News
Students wishing to spend leave terms engaged in on-campus research will soon find their financial burdens lightened considerably due to a recently-approved College program offering substantial grants to support undergraduate researchers.
In the past, limited funds have been available to support the travel and campus expenses of such students, but the new grants -- at $5,500 apiece -- will constitute a proper salary for research work.
"The idea is that if a student wants academic experience but needs to get a leave-term job to save up money, we would provide them with a job that pays the equivalent of a summer job to conduct research," Dean of Faculty Jamshed Bharucha said.
New faculty mentoring awards -- intended to recognize faculty who devote significant time and energy to advising students on a variety of issues outside of the classroom -- were announced alongside the research grants.

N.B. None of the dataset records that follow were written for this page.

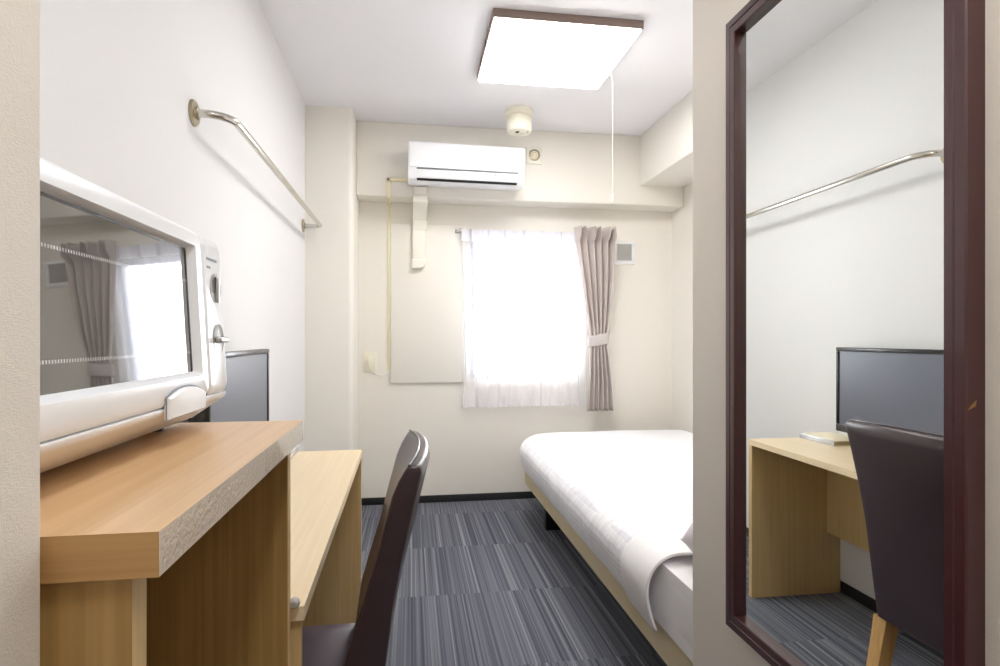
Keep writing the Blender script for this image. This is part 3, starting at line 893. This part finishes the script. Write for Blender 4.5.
def pillow(name, label, cx_, cy_, cz, lx, ly, th, rot=0):
    bm = BM(); n = 28
    def pt(u, v, sgn):
        a, b = 2 * u - 1, 2 * v - 1
        h = (max(0, 1 - abs(a) ** 6) ** .5) * (max(0, 1 - abs(b) ** 5) ** .5)
        pin = 1 - .05 * (1 - abs(a)) * 0 - .06 * (1 - b * b) * abs(a) ** 6
        x = a * lx / 2 * pin; y = b * ly / 2 * (1 - .06 * (1 - a * a) * abs(b) ** 6)
        z = sgn * h * th / 2 * (1 + .10 * noise.noise(Vector((a * 2, b * 2, cz * 9))))
        if sgn < 0: z *= .6
        return Vector((cx_ + x, cy_ + y, cz + z))
    grid(bm, n, n, lambda u, v: pt(u, v, 1)); grid(bm, n, n, lambda u, v: pt(u, v, -1))
    bmesh.ops.remove_doubles(bm, verts=bm.verts[:], dist=.0004)
    return tag(obj(name, bm, M_PILLOW, None, angle=180), label, 'pillow')
pillow('pillow', 'white pillow at the bed head, half hidden behind the mirror wall', 1.06, 1.38, .550, .68, .262, .20)

# ------------------------------------------------------------------ wall mirror
t = thing('wall_mirror', 'tall mirror in a dark red lacquered frame on the right entry wall', 'mirror', (XM, .81, .546))
ry0, ry1, rz0, rz1 = .561, 1.0615, .543, 1.706
XFR, XGL = .602, .616
prof = [(0, XM), (0, XFR + .002), (.002, XFR), (.014, XFR), (.0155, XFR + .002), (.0175, XFR + .0008), (.0285, XFR + .001), (.030, XFR + .0025), (.030, XGL - .0005), (.030, XM - .002)]
bm = BM(); prev = None; first = None
corners = [(ry0, rz0, 1, 1), (ry1, rz0, -1, 1), (ry1, rz1, -1, -1), (ry0, rz1, 1, -1)]
loops = [[bm.verts.new((x, y + sy * d, z + sz * d)) for y, z, sy, sz in corners] for d, x in prof]
for A, Q in zip(loops, loops[1:] + loops[:1]):
    for k in range(4): bm.faces.new((A[k], A[(k + 1) % 4], Q[(k + 1) % 4], Q[k]))
obj('frame', bm, M_FRAME, t, angle=25)
obj('mirror_glass', B(XGL, XM - .002, ry0 + .0295, ry1 - .0295, rz0 + .0295, rz1 - .0295), M_MIRROR, t, smooth=False)
bm = BM(); v = [bm.verts.new(p) for p in ((XFR + .0017, ry0 - .0002, 1.019), (XFR + .012, ry0 - .0002, 1.024), (XFR + .013, ry0 - .0002, 1.031), (XFR + .006, ry0 - .0002, 1.025))]
w = [bm.verts.new(c.co + Vector((0, .0008, 0))) for c in v]
bm.faces.new(v); bm.faces.new(w[::-1])
for k in range(4): bm.faces.new((v[k], w[k], w[(k + 1) % 4], v[(k + 1) % 4]))
obj('chip', bm, M_SCUFF, t, label='small bare chip in the lacquer')

# ------------------------------------------------------------------ light, camera, colour
w = bpy.data.worlds.new('daylight'); scene.world = w; w.use_nodes = True
bg = w.node_tree.nodes['Background']
bg.inputs['Color'].default_value = (.93, .96, 1.0, 1); bg.inputs['Strength'].default_value = 6.0
pl_ = bpy.data.lights.new('window_portal', 'AREA'); pl_.shape = 'RECTANGLE'; pl_.size = WX1 - WX0; pl_.size_y = WZ1 - WZ0
pl_.cycles.is_portal = True
po = bpy.data.objects.new('window_portal', pl_); COL.objects.link(po)
po.location = ((WX0 + WX1) / 2, YB + .21, (WZ0 + WZ1) / 2); po.rotation_euler = (-PI / 2, 0, 0)

hl = bpy.data.lights.new('entry_fill_light', 'AREA'); hl.shape = 'DISK'; hl.size = .30; hl.energy = 4; hl.color = (.94, .97, 1)  # added soft light without a fixture, brightens entry walls, microwave and counter
ho = bpy.data.objects.new('entry_fill_light', hl); COL.objects.link(ho); ho.location = (.2, 0, ZC - .01)
cam = bpy.data.cameras.new('camera'); cam.sensor_width = 36; cam.lens = 588 / 1000 * 36
cam.shift_y = .004; cam.clip_start = .02
co = bpy.data.objects.new('camera', cam); COL.objects.link(co)
co.location = (0, 0, 1.1); co.rotation_euler = (PI / 2, 0, -math.atan2(89, 588))
scene.camera = co

scene.view_settings.view_transform = 'Standard'; scene.view_settings.look = 'None'
scene.view_settings.gamma = 1; scene.view_settings.use_curve_mapping = False
scene.view_settings.exposure = 1.95
cy = scene.cycles
cy.use_denoising = True; cy.max_bounces = 14; cy.diffuse_bounces = 10; cy.glossy_bounces = 6; cy.transparent_max_bounces = 16
cy.sample_clamp_indirect = 8
cy.caustics_reflective = False; cy.caustics_refractive = False
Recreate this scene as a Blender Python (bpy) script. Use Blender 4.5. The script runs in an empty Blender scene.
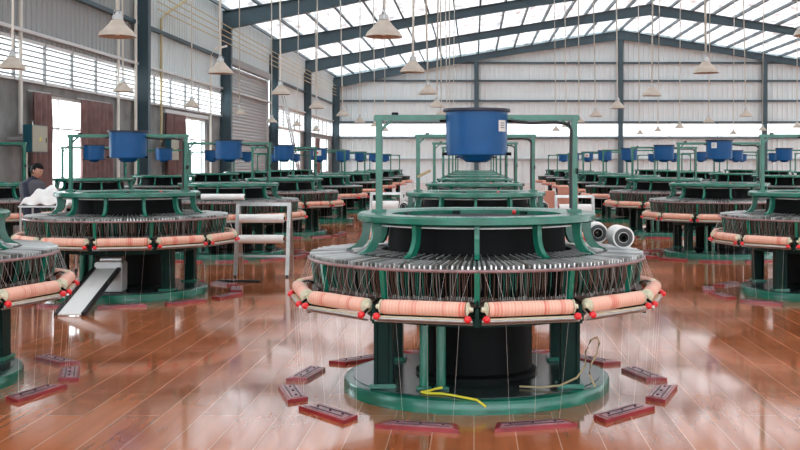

Honoring faculty members who have worked with students on topics as varied as honors theses and independent research, the awards will acknowledge areas of excellence "that typically do not get explicitly recognized," according to Bharucha.
A monetary grant will also accompany the awards, and faculty recipients will be expected to hold a seminar on the complementary roles of teaching and research.
Bharucha, whose office was responsible for the creation of the new programs, said that the student grants were necessitated by a desire to improve the overall undergraduate academic experience, particularly in the area of undergraduate research.
"We believe that opportunities for students to work one-on-one with professors in the actual act of discovery and creation is a very powerful learning experience," Bharucha said, noting that the grants were partly in response to Student Assembly's passage of the Undergraduate Teaching Initiative last term.
"We were delighted when the Student Assembly launched the UTI," Bharucha said.